Vibration-based updating of wear prediction for spur gears

Abstract Gear wear introduces geometric deviations in gear teeth and alters the load distribution across the tooth surface. Wear also increases the gear transmission error, generally resulting in increased vibration, noise and dynamic loads. This altered loading in turn promotes wear, forming a feedback loop between gear surface wear and vibration. Having the capability to monitor and predict the gear wear process would bring enormous benefits in cost and safety to a wide range of industries, but there are currently no reliable, effective and efficient tools to do so. This paper develops such tools using vibration-based methods. For this purpose, a vibration-based scheme for updating a wear prediction model is proposed. In the proposed scheme, a dynamic model of a spur gear system is firstly developed to generate realistic vibrations, which allows a quantitative study of the effects of gear tooth surface wear on gearbox vibration responses.
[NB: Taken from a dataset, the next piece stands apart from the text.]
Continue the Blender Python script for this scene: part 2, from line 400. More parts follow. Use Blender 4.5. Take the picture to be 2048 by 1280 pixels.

The sliding velocity and contact forces from the model are used in combination with the well-known Archard wear model to calculate the wear depth at each contact point in mesh. The worn gear tooth profile is then fed back into the dynamic model as a new geometric transmission error, which represents the deviation of the profile from an ideal involute curve and is thus zero for perfect gears. New vibration responses and tooth contact forces are then obtained from the model, and the process repeated to generate realistic gear wear profiles of varying severities. Since the wear coefficient in the model is not constant during the wear process (and in any case is difficult to estimate initially), measured vibrations are compared with those generated by the model, so as to update the coefficient when a deviation from predictions is detected. With the continually updated dynamic wear model, the wear process can be well monitored, and at any particular time the best possible prediction of remaining useful life can be achieved. The paper illustrates the ability and effectiveness of the proposed scheme using measurements from a laboratory gear rig.